A Second Disaster in Days
Bloomberg reported a second Chinese mine collapse killed five people, coming just days after the Liushenyu Coal Mine explosion in Shanxi province killed at least 82 on May 22, 2026.
Two fatal mine disasters occurred in under a week. China is the world's largest coal producer and consumer — coal accounts for over half of national energy consumption, according to Wikipedia. The industry faces consistent pressure to maintain production.
What We Already Know About Liushenyu
Previous reporting documented the basics: 247 workers underground, a gas explosion at 19:29 local time, 82 confirmed dead, two still missing.
In the latest update: the death toll was revised downward from 90 to 82, according to BBC News, citing a chaotic headcount at the scene. Officials apologized for the confusion.
As of May 25, according to Wikipedia, both rescue operations and the official investigation remained ongoing.
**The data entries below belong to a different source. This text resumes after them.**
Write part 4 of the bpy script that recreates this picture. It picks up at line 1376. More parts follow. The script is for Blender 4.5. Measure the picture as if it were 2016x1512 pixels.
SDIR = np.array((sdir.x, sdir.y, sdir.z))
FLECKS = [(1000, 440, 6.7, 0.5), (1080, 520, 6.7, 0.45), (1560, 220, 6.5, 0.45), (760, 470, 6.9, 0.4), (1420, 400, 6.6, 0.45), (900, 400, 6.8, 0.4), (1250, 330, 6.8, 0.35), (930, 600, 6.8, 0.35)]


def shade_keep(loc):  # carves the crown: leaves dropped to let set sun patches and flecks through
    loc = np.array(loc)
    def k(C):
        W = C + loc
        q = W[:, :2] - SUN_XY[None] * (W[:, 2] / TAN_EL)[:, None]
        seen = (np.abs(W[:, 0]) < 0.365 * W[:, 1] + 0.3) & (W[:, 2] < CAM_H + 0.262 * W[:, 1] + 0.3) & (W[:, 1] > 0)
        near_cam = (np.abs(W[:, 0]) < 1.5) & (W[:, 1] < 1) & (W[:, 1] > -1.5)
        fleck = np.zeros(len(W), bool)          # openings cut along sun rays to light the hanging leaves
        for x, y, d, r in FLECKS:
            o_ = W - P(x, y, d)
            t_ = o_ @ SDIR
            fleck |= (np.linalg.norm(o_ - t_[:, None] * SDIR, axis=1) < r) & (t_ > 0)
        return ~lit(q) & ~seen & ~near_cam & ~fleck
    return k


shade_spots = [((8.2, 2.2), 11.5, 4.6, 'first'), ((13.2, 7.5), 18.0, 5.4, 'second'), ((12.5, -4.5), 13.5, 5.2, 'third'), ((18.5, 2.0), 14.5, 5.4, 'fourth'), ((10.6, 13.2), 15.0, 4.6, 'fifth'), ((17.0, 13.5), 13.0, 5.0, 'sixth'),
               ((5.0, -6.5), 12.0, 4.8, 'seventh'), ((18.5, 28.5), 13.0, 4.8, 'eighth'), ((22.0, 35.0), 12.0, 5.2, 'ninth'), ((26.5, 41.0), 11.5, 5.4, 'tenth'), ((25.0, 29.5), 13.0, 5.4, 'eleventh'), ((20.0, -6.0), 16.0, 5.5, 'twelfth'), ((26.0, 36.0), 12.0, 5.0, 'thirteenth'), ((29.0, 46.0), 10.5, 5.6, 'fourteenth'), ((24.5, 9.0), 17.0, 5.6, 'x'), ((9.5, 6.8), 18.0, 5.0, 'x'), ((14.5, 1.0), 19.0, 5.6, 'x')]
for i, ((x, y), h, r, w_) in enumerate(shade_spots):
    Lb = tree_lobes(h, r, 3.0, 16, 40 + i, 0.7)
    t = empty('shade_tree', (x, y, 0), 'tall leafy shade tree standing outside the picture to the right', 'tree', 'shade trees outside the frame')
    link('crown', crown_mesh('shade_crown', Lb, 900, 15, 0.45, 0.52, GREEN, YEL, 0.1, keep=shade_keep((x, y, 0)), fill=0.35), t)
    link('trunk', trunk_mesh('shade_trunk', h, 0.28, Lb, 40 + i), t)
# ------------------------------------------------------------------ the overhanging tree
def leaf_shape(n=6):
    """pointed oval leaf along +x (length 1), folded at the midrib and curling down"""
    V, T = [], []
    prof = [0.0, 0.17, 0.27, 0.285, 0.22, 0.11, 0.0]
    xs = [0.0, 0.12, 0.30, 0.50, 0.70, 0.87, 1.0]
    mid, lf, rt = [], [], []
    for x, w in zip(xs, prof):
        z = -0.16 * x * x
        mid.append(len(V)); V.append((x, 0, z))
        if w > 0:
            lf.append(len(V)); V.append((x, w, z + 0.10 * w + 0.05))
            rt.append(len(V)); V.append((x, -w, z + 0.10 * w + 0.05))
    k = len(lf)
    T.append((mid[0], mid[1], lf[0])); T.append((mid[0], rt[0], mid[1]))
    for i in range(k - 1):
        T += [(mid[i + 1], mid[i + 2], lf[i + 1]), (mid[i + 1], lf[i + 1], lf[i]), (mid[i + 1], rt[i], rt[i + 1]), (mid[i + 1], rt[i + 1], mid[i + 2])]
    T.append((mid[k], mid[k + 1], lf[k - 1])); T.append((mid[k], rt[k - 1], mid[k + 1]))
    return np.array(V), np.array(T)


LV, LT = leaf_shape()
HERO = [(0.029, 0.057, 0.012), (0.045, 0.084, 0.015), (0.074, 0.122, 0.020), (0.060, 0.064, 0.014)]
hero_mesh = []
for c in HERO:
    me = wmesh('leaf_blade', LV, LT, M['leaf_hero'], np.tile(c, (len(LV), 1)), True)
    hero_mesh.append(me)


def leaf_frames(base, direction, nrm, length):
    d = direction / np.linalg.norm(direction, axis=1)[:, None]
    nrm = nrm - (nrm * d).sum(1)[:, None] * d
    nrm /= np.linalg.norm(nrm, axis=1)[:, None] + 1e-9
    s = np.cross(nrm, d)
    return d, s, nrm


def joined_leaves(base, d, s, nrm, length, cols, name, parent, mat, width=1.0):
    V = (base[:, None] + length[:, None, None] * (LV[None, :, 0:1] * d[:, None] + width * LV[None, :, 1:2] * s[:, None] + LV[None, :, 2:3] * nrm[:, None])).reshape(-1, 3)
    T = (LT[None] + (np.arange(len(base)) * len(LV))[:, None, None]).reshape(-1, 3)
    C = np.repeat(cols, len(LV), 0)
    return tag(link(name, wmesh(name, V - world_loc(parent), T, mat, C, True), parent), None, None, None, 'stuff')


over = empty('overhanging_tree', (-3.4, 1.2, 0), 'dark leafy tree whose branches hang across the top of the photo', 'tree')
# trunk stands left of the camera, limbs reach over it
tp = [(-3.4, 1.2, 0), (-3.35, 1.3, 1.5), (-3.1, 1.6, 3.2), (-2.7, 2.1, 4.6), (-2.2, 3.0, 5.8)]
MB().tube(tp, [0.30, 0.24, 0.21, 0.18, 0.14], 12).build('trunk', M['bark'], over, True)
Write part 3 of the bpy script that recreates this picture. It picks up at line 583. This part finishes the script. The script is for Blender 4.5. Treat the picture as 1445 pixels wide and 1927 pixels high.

The Mine Was Already on a Watch List
According to Wikipedia, the Liushenyu Coal Mine — operated by Shanxi Tongzhou Group Liushenyu Coal Industry — was listed in 2024 as one of 1,128 facilities cited for "severe safety hazards" by the Chinese National Mine Safety Administration.
The Chinese government's own safety regulators flagged this specific mine as a severe hazard before the explosion. It continued operating.
Executives Detained
Xinhua News Agency reported that executives of Shanxi Tongzhou Group Liushenyu Coal Industry were detained by May 23, just one day after the blast.
Xi Jinping issued a statement saying "no effort must be spared" in rescue operations. China's State Council promised a "rigorous" investigation and "severe punishment" for those responsible, according to BBC News.
In 2023, fifty-three people died in a mine collapse in Inner Mongolia, according to Wikipedia, followed by similar official statements.
A Separate Second Collapse
A separate mine collapse killing five was reported by Bloomberg, occurring after the Liushenyu disaster had already dominated news coverage.
Two disasters. Days apart. Different locations.
Bloomberg's report provided limited details, but confirmed this as a second fatal incident, not a continuation of Liushenyu. This points to broader industry safety concerns rather than isolated circumstances.
Coverage Gaps
Most coverage, including BBC News, has focused on rescue operations — robots with infrared cameras, official statements, updated death tolls.
Less examined: the 2024 safety citation. If a mine was on a government hazard list and continued operating without mandatory shutdown, which officials made that decision? The question of regulatory accountability — not just operator accountability — has received limited attention.
An underground carbon monoxide sensor at Liushenyu triggered an alarm the night of May 22 — before the explosion — indicating CO levels had "exceeded limits," according to Wikipedia and Xinhua. Whether workers were evacuated when the alarm activated, whether supervisors responded, and how the sensor data was handled remain unclear.
Scale and Context
China's coal industry operates under safety conditions significantly stricter in Western countries. The world's second-largest economy relies on coal extracted from mines where hazards are documented by government regulators, yet operations continue.
Two mine disasters in a week have killed 87 people.